Expected DA Hike Details
According to sources, the government is likely to announce a 3-4% DA hike. This increase will be effective from July 1, 2024. For an entry-level central government employee with a basic salary of around ₹18,000 per month, this hike will translate to an increase of ₹540-720 per month.
7th Pay Commission DA Hike: Salary Impact
For employees earning ₹30,000 per month with a basic pay of ₹18,000, the current DA is ₹9,000, which is 50% of the basic pay. With a 3% hike, the DA will increase to ₹9,540, adding ₹540 to the monthly salary. If the hike is 4%, the DA will rise to ₹9,720, resulting in an additional ₹720 per month.
DA and DR: Twice-Yearly Adjustments
Dearness Allowance (DA) is provided to government employees, while Dearness Relief (DR) is given to pensioners. Both DA and DR are revised twice a year, in January and July. Currently, over one crore central government employees and pensioners receive a 50% dearness allowance.
Recent DA Hike
In March 2024, the central government raised the DA by 4%, bringing it to 50% of the basic pay. The DR was also increased by 4%.
How the Government Decides on DA Hikes
The DA and DR hikes are based on the percentage increase in the 12-month average of the All India Consumer Price Index (AICPI) for the period ending June 2022. Although the central government revises these allowances on January 1 and July 1 each year, the decisions are typically announced in March and September.

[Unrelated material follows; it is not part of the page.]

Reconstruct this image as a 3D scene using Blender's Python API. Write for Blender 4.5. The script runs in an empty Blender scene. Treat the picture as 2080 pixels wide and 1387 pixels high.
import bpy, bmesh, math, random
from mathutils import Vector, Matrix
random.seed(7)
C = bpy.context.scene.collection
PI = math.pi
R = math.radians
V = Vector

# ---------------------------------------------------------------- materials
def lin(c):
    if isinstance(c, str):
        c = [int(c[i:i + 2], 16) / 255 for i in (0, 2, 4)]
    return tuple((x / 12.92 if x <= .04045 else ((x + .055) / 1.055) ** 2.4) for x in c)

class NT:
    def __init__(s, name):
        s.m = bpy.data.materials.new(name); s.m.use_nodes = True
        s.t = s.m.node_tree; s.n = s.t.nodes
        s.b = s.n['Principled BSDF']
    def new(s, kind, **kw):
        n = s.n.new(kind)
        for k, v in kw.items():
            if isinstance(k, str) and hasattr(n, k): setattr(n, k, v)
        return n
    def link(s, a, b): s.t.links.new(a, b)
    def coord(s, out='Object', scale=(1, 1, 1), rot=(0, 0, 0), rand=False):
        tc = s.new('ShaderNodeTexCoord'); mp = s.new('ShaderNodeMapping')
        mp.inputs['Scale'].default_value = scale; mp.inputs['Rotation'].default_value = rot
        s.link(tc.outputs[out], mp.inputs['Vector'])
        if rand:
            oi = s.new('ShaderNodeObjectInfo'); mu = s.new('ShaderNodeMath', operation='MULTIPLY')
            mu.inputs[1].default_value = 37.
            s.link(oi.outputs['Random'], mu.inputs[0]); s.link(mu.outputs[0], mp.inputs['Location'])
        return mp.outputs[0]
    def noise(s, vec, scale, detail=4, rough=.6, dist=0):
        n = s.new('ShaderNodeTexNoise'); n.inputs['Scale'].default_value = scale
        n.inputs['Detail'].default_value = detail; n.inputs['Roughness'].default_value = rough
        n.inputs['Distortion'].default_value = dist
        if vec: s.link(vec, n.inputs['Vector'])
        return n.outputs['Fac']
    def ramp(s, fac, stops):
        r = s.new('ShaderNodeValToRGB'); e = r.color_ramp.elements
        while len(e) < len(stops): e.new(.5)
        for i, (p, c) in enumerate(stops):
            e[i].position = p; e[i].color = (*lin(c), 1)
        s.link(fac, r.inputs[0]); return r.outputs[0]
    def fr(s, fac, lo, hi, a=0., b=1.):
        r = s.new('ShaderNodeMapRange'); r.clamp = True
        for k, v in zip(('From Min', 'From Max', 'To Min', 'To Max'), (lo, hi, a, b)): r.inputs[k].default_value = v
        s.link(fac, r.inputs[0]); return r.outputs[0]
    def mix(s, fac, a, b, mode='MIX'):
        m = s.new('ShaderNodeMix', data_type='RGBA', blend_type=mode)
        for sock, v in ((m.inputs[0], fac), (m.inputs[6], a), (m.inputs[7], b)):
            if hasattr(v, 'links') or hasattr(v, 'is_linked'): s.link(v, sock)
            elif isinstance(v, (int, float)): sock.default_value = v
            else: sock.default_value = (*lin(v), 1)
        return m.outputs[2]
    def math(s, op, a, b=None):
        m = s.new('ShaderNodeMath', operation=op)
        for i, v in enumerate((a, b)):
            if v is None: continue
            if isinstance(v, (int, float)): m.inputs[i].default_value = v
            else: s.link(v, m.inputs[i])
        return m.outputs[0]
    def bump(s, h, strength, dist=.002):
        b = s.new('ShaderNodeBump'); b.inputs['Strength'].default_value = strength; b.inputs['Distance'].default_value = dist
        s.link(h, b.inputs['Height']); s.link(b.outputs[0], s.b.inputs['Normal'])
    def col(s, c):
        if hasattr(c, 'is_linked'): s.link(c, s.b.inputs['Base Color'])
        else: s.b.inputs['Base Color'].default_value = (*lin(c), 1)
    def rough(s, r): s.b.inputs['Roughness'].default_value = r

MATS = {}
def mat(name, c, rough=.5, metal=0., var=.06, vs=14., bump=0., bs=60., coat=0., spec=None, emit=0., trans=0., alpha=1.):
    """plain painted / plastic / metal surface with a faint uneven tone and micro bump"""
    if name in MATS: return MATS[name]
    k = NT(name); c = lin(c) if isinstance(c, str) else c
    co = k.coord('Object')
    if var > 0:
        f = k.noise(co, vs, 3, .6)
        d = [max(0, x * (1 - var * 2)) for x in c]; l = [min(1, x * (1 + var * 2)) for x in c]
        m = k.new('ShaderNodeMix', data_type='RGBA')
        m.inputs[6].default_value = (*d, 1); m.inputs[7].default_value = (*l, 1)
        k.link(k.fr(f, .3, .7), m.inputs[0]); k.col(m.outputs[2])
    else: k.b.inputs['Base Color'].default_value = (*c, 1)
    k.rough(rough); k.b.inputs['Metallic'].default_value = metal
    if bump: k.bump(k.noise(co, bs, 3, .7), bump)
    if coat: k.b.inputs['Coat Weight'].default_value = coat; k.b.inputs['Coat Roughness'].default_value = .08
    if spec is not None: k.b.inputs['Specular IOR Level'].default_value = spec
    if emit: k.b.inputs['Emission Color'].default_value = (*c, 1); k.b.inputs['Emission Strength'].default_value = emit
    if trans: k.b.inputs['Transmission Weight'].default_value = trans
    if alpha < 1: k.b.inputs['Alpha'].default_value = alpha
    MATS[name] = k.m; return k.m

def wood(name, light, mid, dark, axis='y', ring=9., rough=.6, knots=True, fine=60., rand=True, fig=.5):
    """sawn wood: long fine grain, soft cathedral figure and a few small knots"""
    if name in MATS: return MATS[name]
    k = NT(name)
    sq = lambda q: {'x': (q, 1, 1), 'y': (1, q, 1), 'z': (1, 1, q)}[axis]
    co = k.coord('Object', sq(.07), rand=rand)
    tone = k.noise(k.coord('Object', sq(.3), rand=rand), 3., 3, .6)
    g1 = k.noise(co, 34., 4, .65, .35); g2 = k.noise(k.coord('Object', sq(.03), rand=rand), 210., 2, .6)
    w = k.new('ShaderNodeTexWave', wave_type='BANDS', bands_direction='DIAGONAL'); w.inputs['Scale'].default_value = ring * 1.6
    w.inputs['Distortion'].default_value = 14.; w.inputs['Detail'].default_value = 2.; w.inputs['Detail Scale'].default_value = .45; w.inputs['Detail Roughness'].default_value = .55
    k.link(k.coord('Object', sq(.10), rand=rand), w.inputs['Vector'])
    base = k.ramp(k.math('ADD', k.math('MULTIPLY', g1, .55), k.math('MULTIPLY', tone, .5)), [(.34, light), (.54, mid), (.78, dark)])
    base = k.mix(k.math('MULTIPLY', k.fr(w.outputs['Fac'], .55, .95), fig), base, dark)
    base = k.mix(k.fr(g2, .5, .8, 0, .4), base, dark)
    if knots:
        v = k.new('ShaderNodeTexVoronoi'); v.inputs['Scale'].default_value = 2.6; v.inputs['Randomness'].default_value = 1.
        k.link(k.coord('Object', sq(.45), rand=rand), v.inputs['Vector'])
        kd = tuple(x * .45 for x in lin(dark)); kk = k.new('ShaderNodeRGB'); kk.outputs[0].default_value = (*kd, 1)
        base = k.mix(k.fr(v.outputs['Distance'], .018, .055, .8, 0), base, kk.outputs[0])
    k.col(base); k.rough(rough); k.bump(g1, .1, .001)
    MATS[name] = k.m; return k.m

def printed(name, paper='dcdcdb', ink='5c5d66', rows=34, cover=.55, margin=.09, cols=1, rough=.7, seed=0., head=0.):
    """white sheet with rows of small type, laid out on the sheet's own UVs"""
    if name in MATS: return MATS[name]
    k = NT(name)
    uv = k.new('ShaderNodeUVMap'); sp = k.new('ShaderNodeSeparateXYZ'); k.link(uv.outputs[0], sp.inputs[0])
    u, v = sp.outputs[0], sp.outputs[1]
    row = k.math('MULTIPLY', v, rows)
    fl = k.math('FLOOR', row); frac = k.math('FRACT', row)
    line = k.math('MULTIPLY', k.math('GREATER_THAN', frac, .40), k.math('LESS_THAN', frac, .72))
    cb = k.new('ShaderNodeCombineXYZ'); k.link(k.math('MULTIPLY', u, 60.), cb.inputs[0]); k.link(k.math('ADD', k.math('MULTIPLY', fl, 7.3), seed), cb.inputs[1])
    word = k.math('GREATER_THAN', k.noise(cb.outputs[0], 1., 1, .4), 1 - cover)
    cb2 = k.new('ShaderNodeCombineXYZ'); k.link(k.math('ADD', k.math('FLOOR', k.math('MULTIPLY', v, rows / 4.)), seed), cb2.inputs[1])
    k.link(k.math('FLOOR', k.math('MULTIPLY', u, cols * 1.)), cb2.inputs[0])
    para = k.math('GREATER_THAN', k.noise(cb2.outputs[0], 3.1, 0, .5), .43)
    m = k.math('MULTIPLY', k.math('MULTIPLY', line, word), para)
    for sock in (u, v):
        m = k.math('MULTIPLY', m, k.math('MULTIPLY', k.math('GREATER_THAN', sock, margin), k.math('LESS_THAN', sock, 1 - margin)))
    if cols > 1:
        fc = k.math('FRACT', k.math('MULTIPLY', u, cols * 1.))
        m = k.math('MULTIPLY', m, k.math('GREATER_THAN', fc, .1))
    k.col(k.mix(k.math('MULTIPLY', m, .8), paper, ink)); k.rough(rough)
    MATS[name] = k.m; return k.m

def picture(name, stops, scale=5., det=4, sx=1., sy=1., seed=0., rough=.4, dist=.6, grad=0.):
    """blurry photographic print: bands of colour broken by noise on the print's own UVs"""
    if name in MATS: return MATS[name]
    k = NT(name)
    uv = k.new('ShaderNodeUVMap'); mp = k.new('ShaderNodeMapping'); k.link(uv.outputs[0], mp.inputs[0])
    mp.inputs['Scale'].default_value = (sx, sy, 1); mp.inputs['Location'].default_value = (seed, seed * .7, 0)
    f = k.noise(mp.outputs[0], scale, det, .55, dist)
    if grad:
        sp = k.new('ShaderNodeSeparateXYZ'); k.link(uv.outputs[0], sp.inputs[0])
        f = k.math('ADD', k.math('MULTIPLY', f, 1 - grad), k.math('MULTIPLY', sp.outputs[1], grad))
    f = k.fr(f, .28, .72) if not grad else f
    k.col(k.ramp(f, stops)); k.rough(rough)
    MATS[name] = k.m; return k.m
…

Formula for Calculating DA
In 2006, the central government revised the formula for calculating DA and DR:
Dearness Allowance Percentage = ((Average of All-India Consumer Price Index (Base Year 2001=100) for the past 12 months -115.76)/115.76)x100.
For Central public sector employees: Dearness Allowance Percentage = ((Average of All-India Consumer Price Index (Base Year 2001=100) for the past 3 months -126.33)/126.33)x100.
8th Pay Commission Update
Pay commissions are typically constituted every 10 years. The 7th Pay Commission was formed in February 2014, and its recommendations were implemented from January 1, 2016. The implementation will complete 10 years by the end of next year.
Government’s Stance on the 8th Pay Commission
In July, the Confederation of Central Govt Employees and Workers made several demands, including the immediate constitution of the 8th Pay Commission and the restoration of the old pension scheme. However, the 8th Pay Commission was not announced in the Union Budget 2024-25. On July 30, 2024, Minister of State for Finance Pankaj Chaudhary stated in the Rajya Sabha that no proposal for the 8th Pay Commission is currently under consideration.
Projected Salary Increase with the 8th Pay Commission
Reports suggest that the minimum salary for central government employees could increase to ₹34,560 with a fitment factor of 1.92, compared to the current minimum salary of ₹18,000.